4. Änderungen von Betriebsorganisation, -zweck, -anlagen

Eine grundlegende Änderung
  • der Betriebsorganisation (z.B. Umstellung auf digitale Datenverarbeitung oder Fremdvergabe von Arbeiten)
  • des Betriebszwecks (z.B. Umstellung der Produktion oder Wegfall von Tätigkeiten) oder
  • der Betriebsanlagen (z.B. Einführung neuer Produktionsverfahren oder Umstellung von Formular- auf Bildschirmverarbeitung)
ist immer eine Betriebsänderung.
Grundlegend bedeutet, dass es sich bei einer Maßnahme nicht nur um eine mehr oder weniger alltägliche Veränderung (z.B. Umstellung der Produktion von einem Produkttyp auf einen neuen) handeln darf, sondern um einen "qualitativen Sprung" (wie der Übergang von zentralisierter zu dezentralisierter Produktion, die Ersetzung von handgesteuerten durch CNC-Maschinen, die Einführung eines umfassenden Qualitätsmanagements usw.). Auch die Frage, ob eine wesentlicher Teil der Belegschaft von der Maßnahme betroffen sein wird, kann eine Rolle spielen.
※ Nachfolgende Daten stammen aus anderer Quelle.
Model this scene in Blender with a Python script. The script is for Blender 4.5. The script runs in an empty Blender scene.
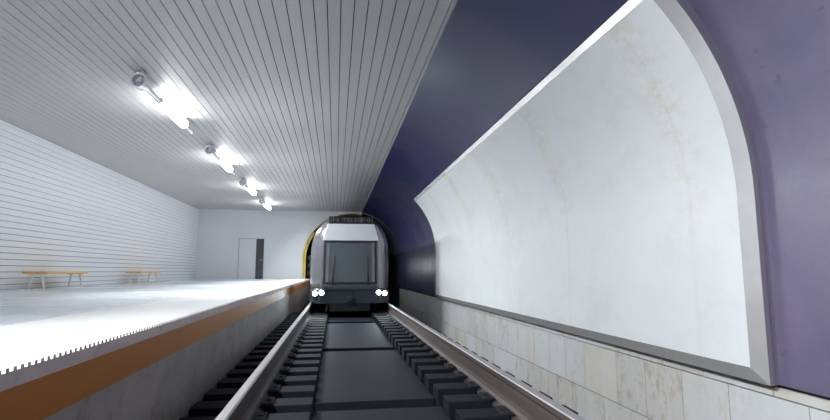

5. Neue Arbeitsmethoden / Fertigungsverfahren

Die Einführung grundlegend neuer Arbeitsmethoden (z.B. der Wegfall einzelner Tätigkeiten oder Umstellung auf Gruppenarbeit) und Fertigungsverfahren (z.B. Umstellung softwaregestützte Konstruktion) ist immer eine Betriebsänderung.

§ 111 Nr. 1-5

[...] Als Betriebsänderungen im Sinne des Satzes 1 gelten:
1. Einschränkung und Stillegung des ganzen Betriebs oder von wesentlichen Betriebsteilen,
2. Verlegung des ganzen Betriebs oder von wesentlichen Betriebsteilen,
3. Zusammenschluss mit anderen Betrieben oder die Spaltung von Betrieben,
4. grundlegende Änderungen der Betriebsorganisation, des Betriebszwecks oder der Betriebsanlagen,
5. Einführung grundlegend neuer Arbeitsmethoden und Fertigungsverfahren.